As I might have expected, the impetus to train came from the college. I was rescued from a fit of depression by a college-mate, a German, who wanted some one to train with. At school he had run three miles in remarkable time; but later, when an officer in the German army, his horse had rolled over him at the finish of a steeple-chase, and the accident had knocked out his heart; so he was going to try to sprint. I advised him against all training, and the groundsman shook his head. Yet he was set upon showing the Englishmen in Balliol that a German could be a sportsman. This was no idle talk, as I found later, when he fainted in the bath after a fast hundred, and failed by no one knows how little of coming to. We were soon joined by a third Balliol man, a young Greek poet, whose name is familiar to all who are abreast of the latest literary movement at Athens. He was taking up with athletics because of his interest in the revival of the ancient glories of Greece. When I asked him what distance suited him best—whether he was a sprinter or a runner—he answered with the sweet reasonableness of the Hellenic nature that any distance would suit him that suited me. A motlier trio than we, I suppose, never scratched a cinder-path. Yet the fellows in our college seemed almost as interested as they were amused; and we soon found that even so learned a place as Balliol would have been glad to bolster its self-esteem by furnishing its quota of "running blues." What was lacking in the way of stimulus from the university was more than made up for by the spontaneous interest of the fellows in college.
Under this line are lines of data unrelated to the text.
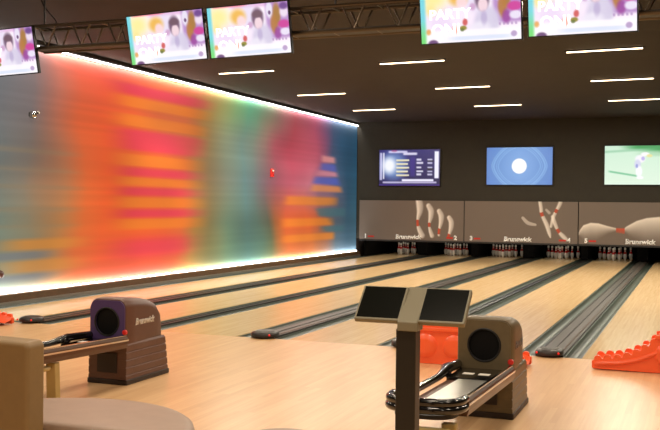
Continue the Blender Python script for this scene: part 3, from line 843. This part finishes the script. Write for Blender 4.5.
# ------------------------------------------------------------------ orange ball ramps
def ramp(label, loc, rz):
    r = thing('ball_ramp', label, 'ball ramp', loc, (0, 0, rz), 'orange toothed ball ramps')
    base = [(0, .085), (.06, .105), (.15, .118), (.24, .125), (.33, .15), (.41, .185), (.49, .235), (.57, .295), (.64, .355), (.70, .395), (1.10, .405)]
    def hz(s):
        for (a, x), (b, y) in zip(base, base[1:]):
            if s <= b: return x + (y-x)*(s-a)/(b-a)
        return base[-1][1]
    teeth = [.055, .145, .235, .325, .41, .49, .57, .645]
    top = []; N = 150
    for k in range(N+1):
        s = .0 + .70*k/N; z = hz(s)
        for c in teeth:
            d = abs(s-c)
            if d < .036: z = max(z, hz(c) + .85*math.sqrt(max(0, .036**2 - d*d)) + .004)
        top.append((s, z))
    top += [(.70, .405), (1.06, .41), (1.12, .33)]
    poly = [(0, .022), (.012, .01)] + [(1.14, 0)] + top[::-1]
    for yy in (-.17, .13):
        m = MB(); m.prism(poly, yy, yy+.04); m.build('side_plate', M['orange'], r, bevel=.006)
    # ridge following the slide and two round bosses, on both faces
    for yy, sg in ((-.17, -1), (.17, 1)):
        m = MB(); m.tube([(q, yy, hz(q)*.62) for q in [.03+.63*k/20 for k in range(21)]], .022, 8); m.build('side_ridge', M['orange'], r, smooth='auto')
        for c, zc, rad in ((.70, .18, .12), (1.0, .18, .12)):
            m = MB(); m.lathe([(0, .03*sg), (rad*.45, .034*sg), (rad*.78, .03*sg), (rad, .006*sg), (rad, .0), (0, 0)], (c, yy, zc), 28, 'y'); m.build('round_boss', M['orange'], r, smooth='auto')
        B(.58, 1.08, min(yy, yy+.022*sg), max(yy, yy+.022*sg), .325, .365).build('top_ridge', M['orange'], r, bevel=.009)
    # slide between the plates
    m = MB(); ring = []
    ss = [.01 + 1.09*k/30 for k in range(31)]
    rings = [[(s, y, max(.03, hz(s)-.05 + .5*abs(y)**2*6 + dz)) for y, dz in ((-.131,0),(-.07,-.02),(0,-.028),(.07,-.02),(.131,0),(.131,-.03),(0,-.055),(-.131,-.03))] for s in ss]
    m.loft(rings); m.build('slide', M['orange'], r, smooth='auto')
    B(1.07, 1.13, -.131, .131, .01, .30).build('end_wall', M['orange'], r, bevel=.006)
    return r
ramp('orange toothed ball ramp at the right edge, sloping up to the right', (.50, -.46, 0), 0)
ramp('orange ball ramp seen between the kiosk post and the right ball return', (-.075, -.80, 0), PI)
ramp('orange toothed ball ramp tip at the left edge, above the tan settee', (-6.71, -.36, 0), PI)

# ------------------------------------------------------------------ lights of the seating area (out of frame, on the same ceiling), added fill over the near lanes
def area(loc, sx, sy, e, col=(1, .84, .66)):
    l = bpy.data.lights.new('ceiling_and_fill_lamp', 'AREA'); l.shape = 'RECTANGLE'; l.size = sx; l.size_y = sy; l.energy = e; l.color = col
    o = bpy.data.objects.new('ceiling_and_fill_lamp', l); COL.objects.link(o); o.location = loc
    return o
for x in (-6.70, -3.30, .04, 3.4):                 # the light each visible ceiling strip throws down; rightmost column is unseen
    for y in (6.25, 10.05, 13.9):
        area((x, y, CEIL - .05), 1.2, .05, 105, (1, .88, .71)).data.name = 'strip_lamp'
for x in (-6.5, -3.2, .1, 3.3):
    for y, e in ((1.6, 62), (-2.6, 58), (-6.5, 58), (-10.5, 48)):  # first row is added fill to brighten the near lanes, without a fixture
        area((x, y, CEIL - .03), 1.2, .25, e)

w = bpy.data.worlds.new('World'); S.world = w; w.use_nodes = True
w.node_tree.nodes['Background'].inputs['Color'].default_value = (.02, .018, .016, 1)
w.node_tree.nodes['Background'].inputs['Strength'].default_value = .3

# ------------------------------------------------------------------ camera
CAMP = (959.98935, 1.42141, -10.23028, 1.5611, 0.36378, -0.00975, 0.01057)
f, cx, cy, cz, yaw, pitch, roll = CAMP
sy, cyw = math.sin(yaw), math.cos(yaw)
fw = Vector((-sy, cyw, 0)); rt = Vector((cyw, sy, 0)); up = Vector((0, 0, 1))
f2 = fw*math.cos(pitch) + up*math.sin(pitch); u2 = up*math.cos(pitch) - fw*math.sin(pitch)
r3 = rt*math.cos(roll) + u2*math.sin(roll); u3 = u2*math.cos(roll) - rt*math.sin(roll)
mw = Matrix(((r3.x, u3.x, -f2.x, cx), (r3.y, u3.y, -f2.y, cy), (r3.z, u3.z, -f2.z, cz), (0, 0, 0, 1)))
cam = bpy.data.cameras.new('camera'); cam.sensor_fit = 'HORIZONTAL'; cam.sensor_width = 36; cam.lens = 36*f/660
cam.clip_start = .05; cam.clip_end = 100
co = bpy.data.objects.new('camera', cam); COL.objects.link(co); co.matrix_world = mw
S.camera = co

vs = S.view_settings
S.display_settings.display_device = 'sRGB'
vs.view_transform = 'Standard'; vs.look = 'None'; vs.gamma = 1; vs.use_curve_mapping = False; vs.exposure = 0
S.cycles.max_bounces = 6; S.cycles.diffuse_bounces = 4; S.cycles.glossy_bounces = 3
S.cycles.sample_clamp_indirect = 4
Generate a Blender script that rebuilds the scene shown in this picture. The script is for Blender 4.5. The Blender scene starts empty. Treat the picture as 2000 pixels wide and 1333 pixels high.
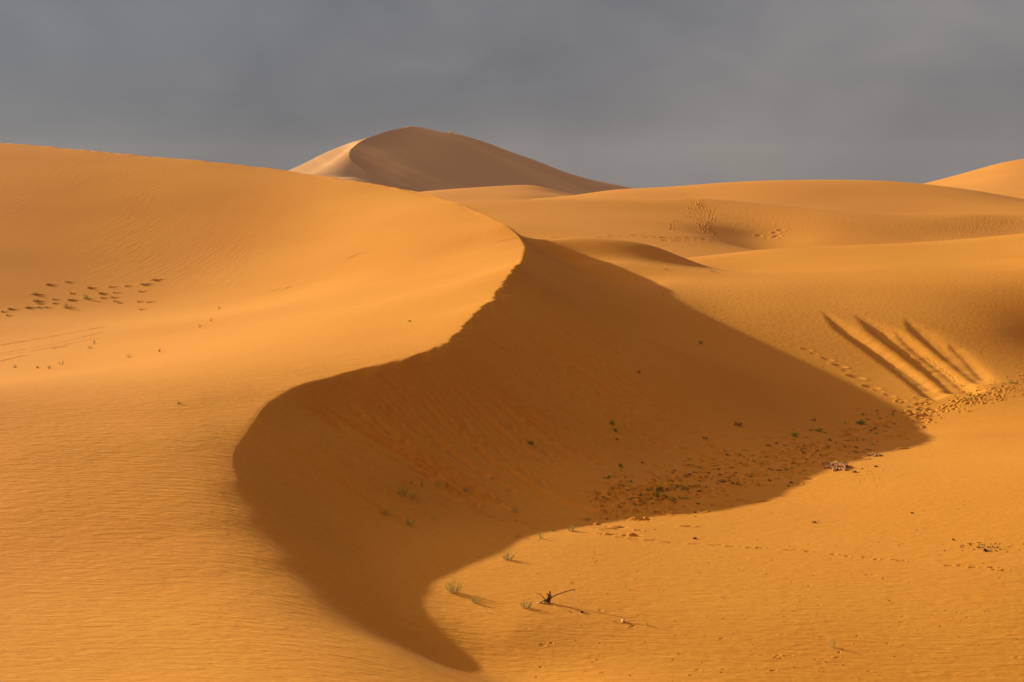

The rudimentary form of athletics is in meetings held by the separate colleges. These occur throughout the athletic season, namely, the autumn term and the winter term; and as hard on to a score of colleges give them, they come off pretty often. The prizes are sums of money placed with the Oxford jeweler, to be spent in his shop as the winners see fit. In America, the four classes, which are the only sources of athletic life independent of the university, are so moribund socially that it never occurs to them to get out on the track for a day's sport. It is true that we sometimes hold inter-class games, but the management of these is in the hands of the university; they are inspired solely by a very conscious attempt to develop new men, and to furnish the old ones with practice in racing. The vitality of the athletic spirits in the English colleges is witnessed by the fact that an Oxford college frequently meets a fit rival at Cambridge in a set of dual games just for the fun of it.